Retype, exactly as they stand, the lines from the start of the data to the line that contains "mb.box(f.p(.04, -.06, -.08), f.e", both ends included. Leave the pictures out.

....

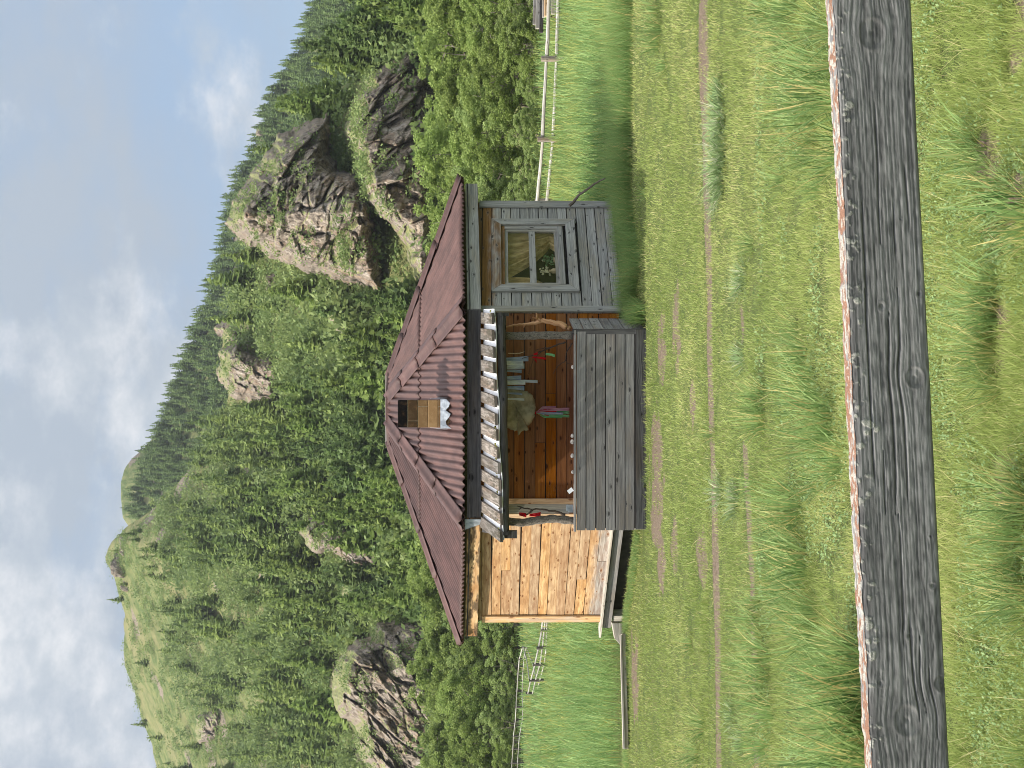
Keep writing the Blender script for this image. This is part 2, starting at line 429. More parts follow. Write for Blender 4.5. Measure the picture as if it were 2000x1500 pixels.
mb = MB(); boards(mb, FL_, .36, 2.46, .15, age=lambda z: float(1 - smooth(.36, .75, z)) * .9, joints=.2, tilt=.010, gap=.008, stain=.35, slope=(0, 0))
tag(mb.build('wall', M['gold'], house), 'sunlit golden pine board wall')
mb = MB(); boards(mb, FR, .25, 2.46, .155, joints=.55, t0=.0)
tag(mb.build('wall', M['orange'], house), 'orange pine board wall at the back of the porch')
for i in (3, 4, 5, 6, 7):
    f = Facet(WALL[i], WALL[(i + 1) % 8])
    mb = MB(); boards(mb, f, .25, 2.46, .165, joints=.4); mb.build('wall', M['grey'], house)
# corner boards
def corner(f, t, w, z0, z1, mat, age=0.0, out=.034, th=.03, lean=0.0):
    mb = MB(); mb.box(f.p(t, z0, out + th), (0, 0, z1 - z0), f.e * w, -f.n * th, age=age); return mb.build('corner_board', mat, house, bevel=.004)
corner(FRT, FRT.L - .15, .17, .1, 2.36, M['grey_warm'], .1); corner(FRT, -.02, .13, .14, 2.32, M['grey_warm'], .05)
corner(FL_, -.02, .17, .36, 2.32, M['gold'], .42); corner(FL_, FL_.L - .12, .12, .3, 2.3, M['gold'], .2)
t, z = FR.px(1050, 982); corner(FR, t - .05, .12, .25, 2.3, M['gold'], .0)

# ---- under-floor: skirt painted dark as shade, bearers, the ledge under the golden wall
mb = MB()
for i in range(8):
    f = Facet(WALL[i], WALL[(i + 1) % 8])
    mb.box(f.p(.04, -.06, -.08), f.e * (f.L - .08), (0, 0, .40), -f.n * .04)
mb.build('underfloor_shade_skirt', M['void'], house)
mb = MB(); mb.box(FRT.p(0, -.06, -.02), FRT.e * FRT.L, (0, 0, .27), -FRT.n * .1); mb.build('base_log', M['earth'], house)
mb = MB()
pA, pB = FL_.p(-.33, .345, .16), FL_.p(FL_.L + .06, .33, .16)
mb.box(pA, pB - pA, (0, 0, .035), -FL_.n * .2, rnd=.9); tag(mb.build('ledge', M['pale'], house, bevel=.004), 'bleached plank ledge below the golden wall')
mb = MB(); pA, pB = FL_.p(-.16, .19, .08), FL_.p(FL_.L + .06, .17, .08)
mb.box(pA, pB - pA, (0, 0, .135), -FL_.n * .12, rnd=.55); mb.build('floor_bearer', M['grey'], house)
for t in (-.02, FL_.L - .08):
    mb = MB(); mb.box(FL_.p(t, -.12, .05), (0, 0, .29), FL_.e * .16, -FL_.n * .18, rnd=.6); mb.build('support_block', M['pale'], house)

# ---- window
win = MB()
win.box(FRT.p(W_GL[0] - .06, W_GL[2] - .06, -.06), FRT.e * (W_GL[1] - W_GL[0] + .12), (0, 0, .06), FRT.n * .10, age=.0)
win.box(FRT.p(W_GL[0] - .06, W_GL[3], -.06), FRT.e * (W_GL[1] - W_GL[0] + .12), (0, 0, .06), FRT.n * .10, age=.7)
for t in (W_GL[0] - .06, W_GL[1]):
    win.box(FRT.p(t, W_GL[2], -.06), (0, 0, W_GL[3] - W_GL[2]), FRT.e * .06, FRT.n * .10, age=.2)
window = win.build('window', M['grey_warm'], house)
zc = FRT.px(1040, 500)[1]
def wpart(name, mb, mat, **k): return mb.build(name, mat, window, **k)
cs = MB(); w = .15
t0, t1, z0, z1 = W_OUT
i0, i1, j0, j1 = t0 + w, t1 - w, z0 + w, z1 - w
def mitre(q, L, age):
    o = .075; fa = [FRT.p(a, b, o) for a, b in q]; cs.quadbox(fa + [p - FRT.n * .04 for p in fa], L, w, .04, age=age, rnd=random.uniform(.35, .7))
g = .003
mitre([(t0 + g, z0), (t1 - g, z0), (i1 - g, j0), (i0 + g, j0)], t1 - t0, 0)
mitre([(t1 - g, z1), (t0 + g, z1), (i0 + g, j1), (i1 - g, j1)], t1 - t0, .5)
mitre([(t0, z1 - g), (t0, z0 + g), (i0, j0 + g), (i0, j1 - g)], z1 - z0, .1)
mitre([(t1, z0 + g), (t1, z1 - g), (i1, j1 - g), (i1, j0 + g)], z1 - z0, .2)
wpart('casing', cs, M['grey_warm'])
sh = MB()
for t in (W_GL[0], W_GL[1] - .05): sh.box(FRT.p(t, W_GL[2] + .001, .02), (0, 0, W_GL[3] - W_GL[2] - .002), FRT.e * .05, -FRT.n * .04, age=.1)
for z in (W_GL[2], zc - .05, W_GL[3] - .05):
    hh = .1 if z == zc - .05 else .05
    sh.box(FRT.p(W_GL[0] + .05, z, .017), FRT.e * (W_GL[1] - W_GL[0] - .1), (0, 0, hh), -FRT.n * .034, age=.05)
sh.box(FRT.p(W_GL[0] - .03, W_GL[2] - .09, .062), FRT.e * (W_GL[1] - W_GL[0] + .06), (0, 0, .085), -FRT.n * .05, age=0)
wpart('sash', sh, M['grey_warm'], bevel=.003)
for za, zb in ((W_GL[2] + .05, zc - .05), (zc + .05, W_GL[3] - .05)):
    gp = MB(); gp.box(FRT.p(W_GL[0] + .05, za, .002), FRT.e * (W_GL[1] - W_GL[0] - .1), (0, 0, zb - za), -FRT.n * .004)
    wpart('pane', gp, M['glass'])
# curtains: gathered sheets drawn aside, just behind the glass
def curtain(edge, n=70, m=26):
    """edge(k) -> (t_fixed, t_free) at height fraction k (0 bottom .. 1 top)"""
    G = np.zeros((n, m, 3))
    for j in range(m):
        k = j / (m - 1); a, b = edge(k)
        for i in range(n):
            s = i / (n - 1); t = a + (b - a) * s
            wv = .045 * math.sin(s * 23 + 1.6 * k) + .012 * math.sin(s * 61 + 1)
            G[i, j] = FRT.p(t, W_GL[2] - .02 + k * (W_GL[3] - W_GL[2] + .05), -.12 + wv)
    mb = MB(); mb.grid(G); return wpart('curtain', mb, M['curtain'], smooth_=True)
wt = W_GL[1] - W_GL[0]
def edge_r(k):                      # right-hand curtain, tied back to the right
    kk = max(k - .16, 0) / .84
    return W_GL[1] + .03, W_GL[1] - wt * (.17 + .62 * kk ** .75) if k > .16 else W_GL[1] - wt * (.17 + .12 * (1 - k / .16))
def edge_l(k): return W_GL[0] - .03, W_GL[0] + wt * (.05 + .20 * smooth(.05, .6, k))
curtain(edge_r); curtain(edge_l, 30)

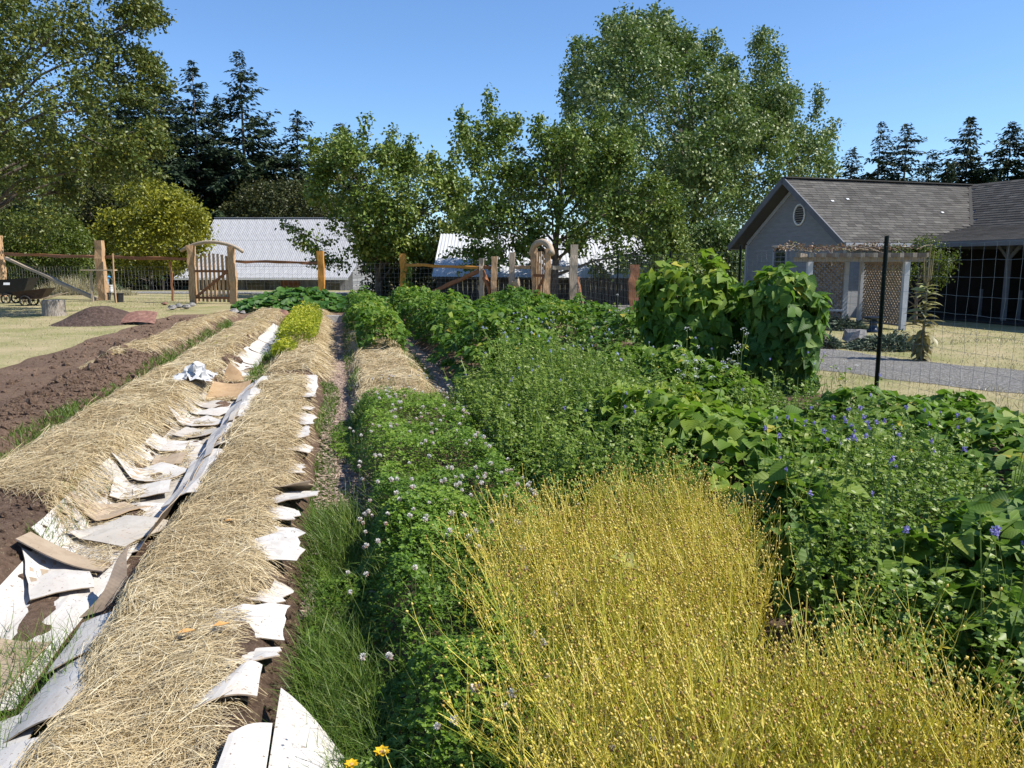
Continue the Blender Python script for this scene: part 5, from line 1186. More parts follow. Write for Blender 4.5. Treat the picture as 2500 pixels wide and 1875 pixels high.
# --- the low white roofed shed
o4 = CF(1.2, 32, 0); sd_ = thing('low_shed', 'low dark shed with a bright white metal roof behind the second gate', 'shed', o4)
e0, e1, r0, r1 = CF(-3.27, 32.5, 1.16), CF(5.95, 32.5, 1.08), CF(-3.4, 37.5, 3.05), CF(5.85, 37.5, 2.98)
sheets(sd_, o4, e0, e1, r0, .9, .15, .014, m_metalb)
mb = MB(); mb.poly([r0, r1, r1 + fh * 5 + A(0, 0, -1.8), r0 + fh * 5 + A(0, 0, -1.8)], [[0, 1, 2, 3]]); shift(mb, o4).build('back_roof', m_metalb, sd_)
mb = MB(); mb.bar(e0 + A(0, 0, -.06), e1 + A(0, 0, -.06), .04, .10); shift(mb, o4).build('fascia', m_dboard, sd_)
for k in range(42):
    x = -3.1 + 8.9 * (k + .5) / 42; mb = MB(); mb.box((0, 0, 0), (8.9 / 42 - .008, .03, 1.10), R, var=rng.random()); mb.build('wall_board', m_dboard, sd_, loc=tuple(CF(x, 32.85 + .006 * (k % 2), .54) - o4))
for x in (-3.12, 5.82):
    mb = MB(); mb.poly([CF(x, 32.85, -.1), CF(x, 42.1, -.1), CF(x, 42.1, 1.1), CF(x, 37.5, 2.9), CF(x, 32.85, 1.12)], [[0, 1, 2, 3, 4]]); shift(mb, o4).build('side_wall', m_dboard, sd_)
for i, (px, py, s) in enumerate([(1480, 760, .10), (1505, 762, .08), (1535, 760, .12), (1558, 762, .09), (1600, 764, .16)]):
    stone(px, py + 2, s, ['small white stone at the shed foot, leftmost of five', 'second small stone at the shed foot', 'white stone in the middle of the row at the shed foot', 'fourth small stone at the shed foot', 'larger pale stone behind the left bean tower'][i], m_plain('white_stone', [(.45, .44, .42), (.62, .60, .58)], 9, .8, .3), seed=340 + i)

# --- the house
C0 = D(2060, 592, 24); ang = math.radians(84); Lx = A(math.sin(ang), math.cos(ang), 0); Wx = A(-math.cos(ang), math.sin(ang), 0); UZ = A(0, 0, 1)
zE = C0[2]; RISE, SPAN = 2.18, 6.0
o5 = C0 * A(1, 1, 0); house = thing('house', 'grey sided house with brown shingled gable roof and a deep carport', 'house', o5)
def Hh(l, w, z): return Lx * l + Wx * w + UZ * z                   # in the house's own space
m_shing, t, b = nodes('asphalt_shingle')
f = stretch(t, noise(t, 60, 3, .6), .25, .75); cs = ramp(t, [(.085, .080, .074), (.118, .112, .104), (.150, .143, .132), (.185, .177, .162)], attr(t)); t.links.new(mixc(t, .35, cs, ramp(t, [(.045, .04, .036), (.22, .20, .18)], f), 'OVERLAY'), b.inputs['Base Color']); b.inputs['Roughness'].default_value = .95; b.inputs['Specular IOR Level'].default_value = .1; bump(t, b, f, .6, .006)
m_siding = m_plain('grey_siding', [(.195, .20, .215), (.25, .257, .272)], 3, .8, .15, sc3=(1, 1, 6))
m_trim = m_plain('grey_trim', [(.30, .31, .33), (.36, .37, .39)], 3, .7, .1)
m_dtrim = m_plain('dark_rake_trim', [(.10, .105, .12), (.14, .145, .16)], 3, .7, .1)
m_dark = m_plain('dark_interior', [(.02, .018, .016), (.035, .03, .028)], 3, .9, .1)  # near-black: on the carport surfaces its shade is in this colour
slope = norm(Wx * SPAN / 2 + UZ * RISE); SL = math.hypot(SPAN / 2, RISE)
nrm_ = norm(np.cross(Lx, slope))
def plane_slab(name, a, b, c, d, th, mat, parent=house):
    n = norm(np.cross(b - a, d - a)); n = n if n[2] > 0 else -n; V = [a, b, c, d] + [q - n * th for q in (a, b, c, d)]
    mb = MB(); mb.poly(V, [[0, 1, 2, 3], [7, 6, 5, 4]] + [[k, 4 + k, 4 + (k + 1) % 4, (k + 1) % 4] for k in range(4)]); return mb.build(name, mat, parent)
LEN = 13.0; L1 = 7.05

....

**Exercise answer**
Keep writing the Blender script for this image. This is part 2, starting at line 429. More parts follow. Write for Blender 4.5. Measure the picture as if it were 2000x1500 pixels.
mb = MB(); boards(mb, FL_, .36, 2.46, .15, age=lambda z: float(1 - smooth(.36, .75, z)) * .9, joints=.2, tilt=.010, gap=.008, stain=.35, slope=(0, 0))
tag(mb.build('wall', M['gold'], house), 'sunlit golden pine board wall')
mb = MB(); boards(mb, FR, .25, 2.46, .155, joints=.55, t0=.0)
tag(mb.build('wall', M['orange'], house), 'orange pine board wall at the back of the porch')
for i in (3, 4, 5, 6, 7):
    f = Facet(WALL[i], WALL[(i + 1) % 8])
    mb = MB(); boards(mb, f, .25, 2.46, .165, joints=.4); mb.build('wall', M['grey'], house)
# corner boards
def corner(f, t, w, z0, z1, mat, age=0.0, out=.034, th=.03, lean=0.0):
    mb = MB(); mb.box(f.p(t, z0, out + th), (0, 0, z1 - z0), f.e * w, -f.n * th, age=age); return mb.build('corner_board', mat, house, bevel=.004)
corner(FRT, FRT.L - .15, .17, .1, 2.36, M['grey_warm'], .1); corner(FRT, -.02, .13, .14, 2.32, M['grey_warm'], .05)
corner(FL_, -.02, .17, .36, 2.32, M['gold'], .42); corner(FL_, FL_.L - .12, .12, .3, 2.3, M['gold'], .2)
t, z = FR.px(1050, 982); corner(FR, t - .05, .12, .25, 2.3, M['gold'], .0)

# ---- under-floor: skirt painted dark as shade, bearers, the ledge under the golden wall
mb = MB()
for i in range(8):
    f = Facet(WALL[i], WALL[(i + 1) % 8])
    mb.box(f.p(.04, -.06, -.08), f.e * (f.L - .08), (0, 0, .40), -f.n * .04)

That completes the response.